If we allow ourselves to be guided by the concept of separability, we shall now find that we have exhausted the whole series of possible problems, for we have examined all the possible separations between the consciousness and its objects; but if we use another concept, that of unconsciousness, we can go further and propound a new problem: can the consciousness become unconscious? But it is proper first to make a few distinctions. It is the rôle of metaphysics to make distinctions.[31 - In metaphysics we reason, not on facts, but most often on conceptions. Now just as facts are precise so conceptions are vague in outline. Facts are like crystallised bodies, ideas like liquids and gases. We think we have an idea, and it changes form without our perceiving it. We fancy we recognise one idea, and it is but another, which differs slightly from the preceding one. By means of distinctions we ought to struggle against this flowing away and flight of ideas.]

Unconsciousness presupposes a death of the consciousness; but this death has its degrees, and before complete extinction we may conceive it to undergo many attenuations. There is, first, the diminution of consciousness.

Consciousness is a magnitude capable of increase and decrease, like sensation itself. According to the individual, consciousness may have a very large or a very small field, and may embrace at the same time a variable number of objects. I can pay attention to several things at the same time, but when I am tired it becomes more difficult to me. I lose in extension, or, as is still said, the field of consciousness is restricted. It may also lose not only in extent of surface, but in depth. We have all of us observed in our own selves moments of obscure consciousness when we understand dimly, and moments of luminous consciousness which carry one almost to the very bottom of things. It is difficult to consider those in the wrong who admit, with Leibnitz, the existence of small states of consciousness. The lessening of the consciousness is already our means of understanding the unconscious; unconsciousness is the limit of this reduction.[32 - I think I have come across in Aristotle the ingenious idea that the enfeeblement of the consciousness and its disorder may be due to the enfeeblement and disorder of the object. It is a theory which is by no means improbable.]

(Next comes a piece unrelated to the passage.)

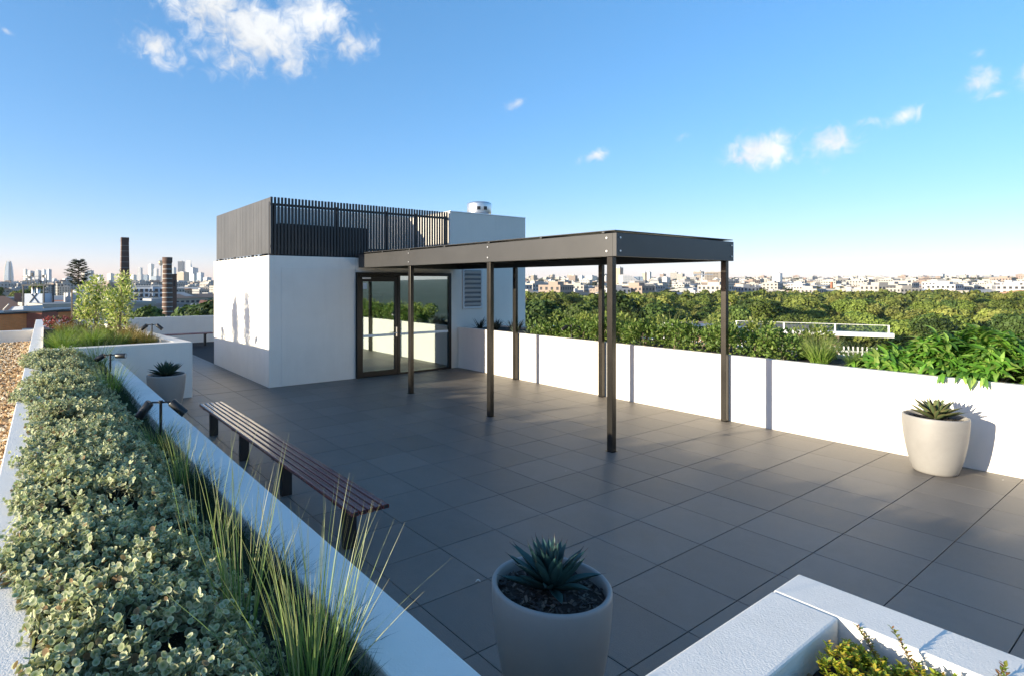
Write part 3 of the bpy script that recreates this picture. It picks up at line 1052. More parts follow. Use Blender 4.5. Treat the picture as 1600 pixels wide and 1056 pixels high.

This singular fact has also been noticed, that, in the same individual there may co-exist several kinds of consciousness which do not enter into communication with each other and which are not acquainted with each other. There is a principal consciousness which speaks, and, in addition, accessory kinds of consciousness which do not speak, but reveal their existence by the use of other modes of expression, of which the most frequent is writing.

This doubling or fractionation of the consciousness and personality have often been described in the case of hysterical subjects. They sometimes occur quite spontaneously, but mostly they require a little suggestion and cultivation. In any case, that they are produced in one way or other proves that they are possible, and, for the theory, this possibility is essential. Facts of this kind do not lead to a theory of the unconscious, but they enable us to understand how certain phenomena, unconscious in appearance, are conscious to themselves, because they belong to states of consciousness which have been separated from each other.

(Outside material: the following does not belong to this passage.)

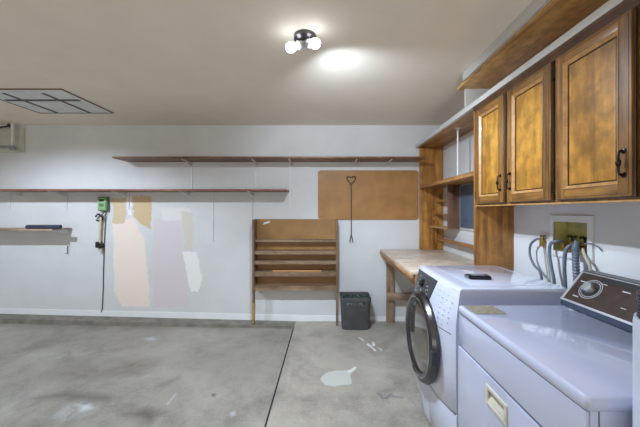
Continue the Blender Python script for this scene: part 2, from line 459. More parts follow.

A third thesis, more difficult of comprehension than the other two, supposes that the consciousness may be preserved in an unconscious form. This is difficult to admit, because unconsciousness is the negation of consciousness. It is like saying that light can be preserved when darkness is produced, or that an object still exists when, by the hypothesis, it has been radically destroyed. This idea conveys no intelligible meaning, and there is no need to dwell on it.

We have not yet exhausted all the concepts whereby we may get to unconsciousness. Here is another, the last I shall quote, without, however, claiming that it is the last which exists. We might call it the physiological concept, for it is the one which the physiologists employ for choice. It is based upon the observation of the phenomena which are produced in the nervous system during our acts of consciousness; these phenomena precede consciousness as a rule, and condition it. According to a convenient figure which has been long in use, the relations of the physiological phenomenon to the consciousness are represented as follows: the physiological phenomenon consists in an excitement which, at one time, follows a direct and short route from the door by which it enters the nervous system to the door by which it makes its exit. In this case, it works like a simple mechanical phenomenon; but sometimes it makes a longer journey, and takes a circuitous road by which it passes into the higher nerve centres, and it is at the moment when it takes this circuitous road that the phenomenon of consciousness is produced. The use of this figure does not prejudge any important question.

Going further, many contemporary authors do not content themselves with the proposition that the consciousness is conditioned by the nervous phenomenon, but suggest also that it is continually accompanied by it. Every psychical fact of perception, of emotion, or of idea should have, it is supposed, a physiological basis. It would therefore be, taken in its entirety, psycho-physiological. This is called the parallelist theory.

We cannot discuss this here, as we shall meet with it again in the third part of this book. It has the advantage of leading to a very simple definition of unconsciousness. The unconscious is that which is purely physiological. We represent to ourselves the mechanical part of the total phenomenon continuing to produce itself, in the absence of the consciousness, as if this last continued to follow and illuminate it.

Such are the principal conceptions that may be formed of the unconscious. They are probably not the only ones, and our list is not exhaustive.

After having indicated what the unconscious is, we will terminate by pointing out what it is not and what it cannot be.

We think, or at least we have impliedly supposed in the preceding definitions, that the unconscious is only something unknown, which may have been known, or which might become known under certain conditions, and which only differs from the known by the one characteristic of not being actually known. If this notion be correct, one has really not the right to arm this unconsciousness with formidable powers. It has the power of the reality to which it corresponds, but its character of unconsciousness adds nothing to this. It is the same with it as with the science of the future. No scholar will hesitate to admit that that science will be deeper and more refined than that already formed. But it is not from the fact that it is unknown that it will deserve its superiority: it is from the phenomena that it will embrace. To give to that which is unconscious, as we here understand it, an overwhelming superiority over the conscious as such, we must admit that the consciousness is not only a useless luxury, but the dethronement of the forces that it accompanies.